THE BEACHES OF NORMANDY

“D-day” is an operational term for the launch date of any active engagement. But to older generations in North America, Britain, and France, the word
D-day
can only mean June 6, 1944, when nothing was guaranteed but casualties and when perhaps the liberty of the entire free world depended on the outcome of one attack at one place on one day.

Visiting the beaches of Normandy is not so much a trip as it is a pilgrimage, and stations of reflections are bountiful. Foremost is Omaha Beach. To understand why this landing sector was the bloodiest of the five, one needs only to walk to the shoreline and turn around. Vertical bluffs to the left and right; a jagged, narrow, steep ascent to the center; concrete gun nests and pillboxes all around. Add mines, barbed wire, smoke, obstacles, and deafening weapons fire, and imagine having to run through a quarter-mile of water and sand to reach it.

Spanning fifty miles of France's north coast, the landing zones code-named Omaha, Utah, Gold, Juno, and Sword provide haunting visuals to what the Americans, British, and Canadians faced. The area contains lasting evidence of this great battle.
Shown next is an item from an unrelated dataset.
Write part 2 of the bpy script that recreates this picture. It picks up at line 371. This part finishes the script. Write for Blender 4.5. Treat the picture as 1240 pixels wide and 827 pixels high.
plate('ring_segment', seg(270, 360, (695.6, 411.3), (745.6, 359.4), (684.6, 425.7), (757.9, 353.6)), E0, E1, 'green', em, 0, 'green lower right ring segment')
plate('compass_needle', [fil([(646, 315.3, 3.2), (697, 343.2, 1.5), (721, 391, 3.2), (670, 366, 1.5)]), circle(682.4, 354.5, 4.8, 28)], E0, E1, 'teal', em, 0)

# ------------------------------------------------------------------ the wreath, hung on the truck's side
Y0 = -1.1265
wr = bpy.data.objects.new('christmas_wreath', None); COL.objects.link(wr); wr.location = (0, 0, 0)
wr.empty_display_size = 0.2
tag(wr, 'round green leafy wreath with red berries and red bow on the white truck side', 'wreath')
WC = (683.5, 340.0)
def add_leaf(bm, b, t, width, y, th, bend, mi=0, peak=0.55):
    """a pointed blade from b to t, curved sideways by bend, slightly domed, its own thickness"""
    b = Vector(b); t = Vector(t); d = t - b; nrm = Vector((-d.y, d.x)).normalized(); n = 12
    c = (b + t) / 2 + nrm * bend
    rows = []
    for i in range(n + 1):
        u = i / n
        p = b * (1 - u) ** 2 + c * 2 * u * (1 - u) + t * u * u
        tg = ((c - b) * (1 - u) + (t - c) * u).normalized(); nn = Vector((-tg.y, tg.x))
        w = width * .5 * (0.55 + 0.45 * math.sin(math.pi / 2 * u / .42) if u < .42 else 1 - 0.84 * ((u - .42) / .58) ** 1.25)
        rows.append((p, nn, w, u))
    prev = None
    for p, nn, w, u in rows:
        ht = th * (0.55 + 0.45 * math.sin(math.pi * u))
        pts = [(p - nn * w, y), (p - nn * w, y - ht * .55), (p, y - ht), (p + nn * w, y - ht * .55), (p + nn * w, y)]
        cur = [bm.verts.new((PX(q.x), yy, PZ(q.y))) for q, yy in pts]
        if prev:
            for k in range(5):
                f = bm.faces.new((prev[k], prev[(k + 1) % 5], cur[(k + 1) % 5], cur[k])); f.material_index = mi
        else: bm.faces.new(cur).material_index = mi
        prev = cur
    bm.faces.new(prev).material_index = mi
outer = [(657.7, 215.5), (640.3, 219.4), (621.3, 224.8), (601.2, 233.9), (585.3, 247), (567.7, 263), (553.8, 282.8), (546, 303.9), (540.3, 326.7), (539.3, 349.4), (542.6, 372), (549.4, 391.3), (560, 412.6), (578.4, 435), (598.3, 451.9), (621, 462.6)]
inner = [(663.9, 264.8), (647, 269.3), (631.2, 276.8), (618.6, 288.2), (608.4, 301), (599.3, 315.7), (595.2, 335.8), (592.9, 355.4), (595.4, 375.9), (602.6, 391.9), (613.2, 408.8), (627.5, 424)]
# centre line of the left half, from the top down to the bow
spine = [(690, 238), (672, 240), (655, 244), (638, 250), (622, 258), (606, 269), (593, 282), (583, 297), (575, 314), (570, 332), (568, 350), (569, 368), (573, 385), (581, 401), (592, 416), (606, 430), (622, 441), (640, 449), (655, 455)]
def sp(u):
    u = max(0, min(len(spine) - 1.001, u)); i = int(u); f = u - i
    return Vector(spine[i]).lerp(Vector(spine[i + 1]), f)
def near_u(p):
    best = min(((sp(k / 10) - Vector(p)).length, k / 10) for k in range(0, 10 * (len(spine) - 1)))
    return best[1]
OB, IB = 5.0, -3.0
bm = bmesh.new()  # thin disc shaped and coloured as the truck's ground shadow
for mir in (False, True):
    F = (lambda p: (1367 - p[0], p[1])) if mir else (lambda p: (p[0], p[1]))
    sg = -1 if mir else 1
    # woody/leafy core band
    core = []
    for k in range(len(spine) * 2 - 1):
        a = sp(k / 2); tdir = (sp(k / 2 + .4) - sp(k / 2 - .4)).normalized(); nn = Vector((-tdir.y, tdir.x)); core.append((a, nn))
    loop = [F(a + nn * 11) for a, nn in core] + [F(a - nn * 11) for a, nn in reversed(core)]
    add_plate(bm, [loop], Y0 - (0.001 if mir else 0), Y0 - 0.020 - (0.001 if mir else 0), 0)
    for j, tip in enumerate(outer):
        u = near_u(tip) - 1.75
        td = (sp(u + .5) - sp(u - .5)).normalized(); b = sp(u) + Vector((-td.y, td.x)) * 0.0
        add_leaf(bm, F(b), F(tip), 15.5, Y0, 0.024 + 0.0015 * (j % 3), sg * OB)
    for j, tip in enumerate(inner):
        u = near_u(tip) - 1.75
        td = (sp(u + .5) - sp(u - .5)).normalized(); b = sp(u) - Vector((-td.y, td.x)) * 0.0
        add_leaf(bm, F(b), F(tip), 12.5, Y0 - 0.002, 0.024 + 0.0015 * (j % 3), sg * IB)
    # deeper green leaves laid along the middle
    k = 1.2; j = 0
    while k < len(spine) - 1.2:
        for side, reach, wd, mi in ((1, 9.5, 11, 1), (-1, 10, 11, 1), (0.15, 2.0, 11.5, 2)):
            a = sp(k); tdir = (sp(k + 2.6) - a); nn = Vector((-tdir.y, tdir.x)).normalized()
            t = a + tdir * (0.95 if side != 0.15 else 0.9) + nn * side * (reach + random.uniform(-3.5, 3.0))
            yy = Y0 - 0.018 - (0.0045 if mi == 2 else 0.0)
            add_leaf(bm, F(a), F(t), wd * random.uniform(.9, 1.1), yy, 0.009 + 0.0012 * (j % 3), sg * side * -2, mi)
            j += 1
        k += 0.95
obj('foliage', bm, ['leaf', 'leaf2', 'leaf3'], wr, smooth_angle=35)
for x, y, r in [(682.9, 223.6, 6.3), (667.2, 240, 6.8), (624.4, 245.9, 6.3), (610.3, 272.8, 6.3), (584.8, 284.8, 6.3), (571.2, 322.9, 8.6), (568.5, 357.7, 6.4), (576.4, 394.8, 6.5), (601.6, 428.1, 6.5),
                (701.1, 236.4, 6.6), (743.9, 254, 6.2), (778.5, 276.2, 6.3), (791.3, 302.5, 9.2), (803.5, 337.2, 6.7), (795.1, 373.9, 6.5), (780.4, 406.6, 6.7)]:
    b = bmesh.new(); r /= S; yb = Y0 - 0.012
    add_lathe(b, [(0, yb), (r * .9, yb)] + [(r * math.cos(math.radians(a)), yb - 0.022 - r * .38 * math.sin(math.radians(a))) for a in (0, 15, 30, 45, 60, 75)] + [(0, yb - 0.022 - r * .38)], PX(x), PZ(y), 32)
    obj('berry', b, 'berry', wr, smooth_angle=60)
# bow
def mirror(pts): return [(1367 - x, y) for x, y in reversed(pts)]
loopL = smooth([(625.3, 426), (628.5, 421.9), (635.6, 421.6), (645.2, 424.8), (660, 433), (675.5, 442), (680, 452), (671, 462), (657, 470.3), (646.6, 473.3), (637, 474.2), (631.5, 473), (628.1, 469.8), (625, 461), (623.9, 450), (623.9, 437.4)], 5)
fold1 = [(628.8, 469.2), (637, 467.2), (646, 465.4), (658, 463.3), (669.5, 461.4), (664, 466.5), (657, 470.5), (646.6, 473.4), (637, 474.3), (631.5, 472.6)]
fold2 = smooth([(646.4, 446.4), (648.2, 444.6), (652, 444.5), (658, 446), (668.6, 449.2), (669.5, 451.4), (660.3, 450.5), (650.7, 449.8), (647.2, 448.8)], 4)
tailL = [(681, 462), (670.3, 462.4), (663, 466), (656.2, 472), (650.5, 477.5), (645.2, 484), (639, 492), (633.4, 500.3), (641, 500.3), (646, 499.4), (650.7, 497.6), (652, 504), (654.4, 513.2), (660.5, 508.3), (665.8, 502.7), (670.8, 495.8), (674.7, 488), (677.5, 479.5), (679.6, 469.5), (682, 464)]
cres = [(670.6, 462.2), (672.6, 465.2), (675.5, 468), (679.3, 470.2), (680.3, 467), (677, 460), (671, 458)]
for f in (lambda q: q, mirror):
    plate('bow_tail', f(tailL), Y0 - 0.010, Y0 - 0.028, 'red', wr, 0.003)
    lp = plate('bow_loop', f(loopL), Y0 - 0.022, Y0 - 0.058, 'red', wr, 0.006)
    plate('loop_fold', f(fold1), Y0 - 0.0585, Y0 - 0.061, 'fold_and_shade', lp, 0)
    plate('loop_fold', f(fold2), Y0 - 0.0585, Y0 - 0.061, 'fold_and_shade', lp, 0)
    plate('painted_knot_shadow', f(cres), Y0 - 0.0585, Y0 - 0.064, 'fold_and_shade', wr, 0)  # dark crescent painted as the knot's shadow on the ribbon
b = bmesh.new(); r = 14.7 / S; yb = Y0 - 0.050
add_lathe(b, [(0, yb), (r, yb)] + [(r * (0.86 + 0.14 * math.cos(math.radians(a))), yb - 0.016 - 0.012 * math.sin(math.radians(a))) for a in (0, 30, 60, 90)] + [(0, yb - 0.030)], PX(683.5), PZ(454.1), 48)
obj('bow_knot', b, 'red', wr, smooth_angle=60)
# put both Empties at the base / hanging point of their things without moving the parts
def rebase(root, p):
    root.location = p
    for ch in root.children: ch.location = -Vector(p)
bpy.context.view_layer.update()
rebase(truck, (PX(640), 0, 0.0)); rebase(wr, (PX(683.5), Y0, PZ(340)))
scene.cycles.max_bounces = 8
Situated on a high cliff between Utah and Omaha is the strategic German position of Pointe du Hoc, which still bears the shattered bunkers and overlapping craters from Allied bombing, shelling, and direct assault. Ominous are the concrete-and-metal remains of “Mulberry B,” the artificial harbor constructed off Gold Beach after the landings. Every U.S. citizen should see the American Military Cemetery and Memorial overlooking Omaha, with its 9,386 marble grave markers and a wall containing 1,557 names of the missing.

Museums of the invasion are all around, ranging from modest private collections to large, state-run facilities. Chief among them are the Musée des Troupes Aéroportées in Ste.-Mére-Eglise featuring the exploits of the U.S. 82nd and 101st Airborne operations, the Exposition Permanente du Débarquement just off of Gold Beach with heavy military equipment and emphasis on the British landings, and most important, the spectacular Musée pour la Paix (also known simply as “Memorial”) in Caen, with its massive collections of hardware and state-of-the-art audiovisual displays.
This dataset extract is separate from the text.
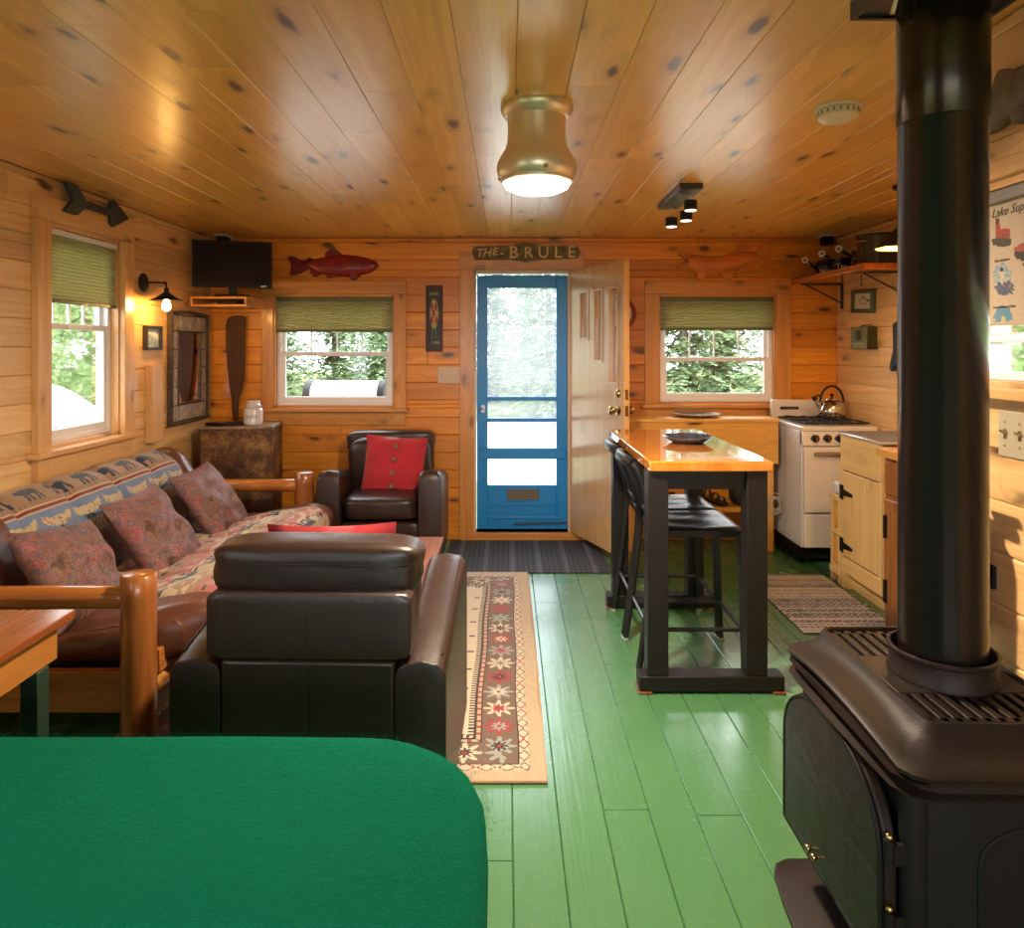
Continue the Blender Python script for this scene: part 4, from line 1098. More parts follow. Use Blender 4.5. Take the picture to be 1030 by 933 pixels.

Small hotels cover the coast, and larger ones of every price range can be found farther inland. Guided tours for groups and individuals are easily arranged through major hotels, museums, and online. June and July are the busiest months, so make reservations far in advance or go in early autumn when crowds are modest and the weather most favorable.
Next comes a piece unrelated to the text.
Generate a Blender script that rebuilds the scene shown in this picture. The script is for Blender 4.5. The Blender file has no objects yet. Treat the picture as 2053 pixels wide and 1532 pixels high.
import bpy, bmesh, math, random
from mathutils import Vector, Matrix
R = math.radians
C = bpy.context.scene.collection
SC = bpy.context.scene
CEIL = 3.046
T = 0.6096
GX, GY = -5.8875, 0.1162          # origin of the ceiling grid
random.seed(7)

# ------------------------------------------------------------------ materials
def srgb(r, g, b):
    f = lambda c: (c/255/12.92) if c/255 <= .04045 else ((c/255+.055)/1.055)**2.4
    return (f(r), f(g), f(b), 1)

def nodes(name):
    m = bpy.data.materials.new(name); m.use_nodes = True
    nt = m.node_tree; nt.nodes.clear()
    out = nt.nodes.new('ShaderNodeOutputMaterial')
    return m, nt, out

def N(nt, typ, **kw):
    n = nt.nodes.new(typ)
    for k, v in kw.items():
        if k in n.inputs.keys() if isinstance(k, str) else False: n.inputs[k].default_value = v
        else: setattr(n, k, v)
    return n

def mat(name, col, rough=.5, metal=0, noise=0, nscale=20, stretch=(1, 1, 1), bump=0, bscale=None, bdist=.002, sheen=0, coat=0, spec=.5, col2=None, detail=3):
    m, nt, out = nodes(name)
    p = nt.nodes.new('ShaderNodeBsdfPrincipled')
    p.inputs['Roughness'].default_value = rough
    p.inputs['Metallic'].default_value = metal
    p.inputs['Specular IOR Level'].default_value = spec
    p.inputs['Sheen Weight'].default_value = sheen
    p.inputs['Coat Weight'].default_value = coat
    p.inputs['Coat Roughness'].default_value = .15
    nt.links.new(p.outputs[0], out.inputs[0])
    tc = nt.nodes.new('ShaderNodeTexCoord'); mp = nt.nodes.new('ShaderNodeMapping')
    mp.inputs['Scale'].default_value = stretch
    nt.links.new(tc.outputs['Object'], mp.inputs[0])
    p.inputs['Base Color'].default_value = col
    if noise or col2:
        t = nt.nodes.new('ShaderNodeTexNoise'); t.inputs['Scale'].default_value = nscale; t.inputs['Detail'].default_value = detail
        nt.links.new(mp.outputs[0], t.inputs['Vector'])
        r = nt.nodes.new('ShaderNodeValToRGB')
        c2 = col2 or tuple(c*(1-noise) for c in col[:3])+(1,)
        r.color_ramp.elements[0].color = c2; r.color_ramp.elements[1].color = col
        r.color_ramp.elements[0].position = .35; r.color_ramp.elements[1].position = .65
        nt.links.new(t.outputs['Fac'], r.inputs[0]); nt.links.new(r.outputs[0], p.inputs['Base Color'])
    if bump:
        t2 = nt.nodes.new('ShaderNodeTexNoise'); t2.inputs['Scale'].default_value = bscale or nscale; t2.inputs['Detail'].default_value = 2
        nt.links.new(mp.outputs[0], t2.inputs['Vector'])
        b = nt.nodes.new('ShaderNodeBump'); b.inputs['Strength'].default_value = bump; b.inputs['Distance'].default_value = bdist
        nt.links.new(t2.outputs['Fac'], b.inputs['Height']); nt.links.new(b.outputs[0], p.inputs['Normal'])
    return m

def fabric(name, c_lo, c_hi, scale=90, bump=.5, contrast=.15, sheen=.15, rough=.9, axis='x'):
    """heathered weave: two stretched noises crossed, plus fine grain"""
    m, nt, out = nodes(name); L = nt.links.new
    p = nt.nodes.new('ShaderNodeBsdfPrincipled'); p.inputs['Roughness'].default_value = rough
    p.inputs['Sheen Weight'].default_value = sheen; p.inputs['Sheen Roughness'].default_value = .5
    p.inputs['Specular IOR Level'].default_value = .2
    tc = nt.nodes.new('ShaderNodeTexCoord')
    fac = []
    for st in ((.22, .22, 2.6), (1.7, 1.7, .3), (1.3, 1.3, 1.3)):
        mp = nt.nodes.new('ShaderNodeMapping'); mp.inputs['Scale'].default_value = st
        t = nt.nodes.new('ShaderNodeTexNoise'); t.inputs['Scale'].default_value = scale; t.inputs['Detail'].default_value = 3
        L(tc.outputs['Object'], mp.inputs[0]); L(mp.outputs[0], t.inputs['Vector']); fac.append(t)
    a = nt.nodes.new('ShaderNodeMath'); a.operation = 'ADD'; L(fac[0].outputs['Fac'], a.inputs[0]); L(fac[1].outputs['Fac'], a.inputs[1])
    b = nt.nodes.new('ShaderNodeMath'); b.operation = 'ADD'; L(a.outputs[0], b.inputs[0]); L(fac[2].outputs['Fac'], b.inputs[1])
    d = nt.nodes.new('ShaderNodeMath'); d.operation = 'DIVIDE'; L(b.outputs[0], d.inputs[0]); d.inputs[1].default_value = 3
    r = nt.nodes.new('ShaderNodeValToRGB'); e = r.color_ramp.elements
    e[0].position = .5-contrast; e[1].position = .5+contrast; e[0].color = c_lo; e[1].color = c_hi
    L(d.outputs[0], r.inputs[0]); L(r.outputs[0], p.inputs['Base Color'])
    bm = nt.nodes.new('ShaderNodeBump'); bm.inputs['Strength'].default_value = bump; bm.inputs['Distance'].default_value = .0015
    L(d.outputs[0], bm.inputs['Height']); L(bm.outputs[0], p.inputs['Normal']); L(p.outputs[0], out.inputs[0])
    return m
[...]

Utah Beach is not where it was supposed to be. The Seventh U.S. Corps wanted to land two miles farther north, but tides and misdirection put them off course. Just as well, since the Germans constructed much stronger defenses at the intended landing zone.

2.
PEARL HARBOR

For Americans, Pearl Harbor embodies the beginning and the end. The end appears in the form of the USS
Missouri
. Anchored here since 1998, the largest U.S. battleship ever built hosted the official Japanese surrender on September 2, 1945. The beginning is the harbor itself, main target of the surprise attack that drew the United States fully into the war.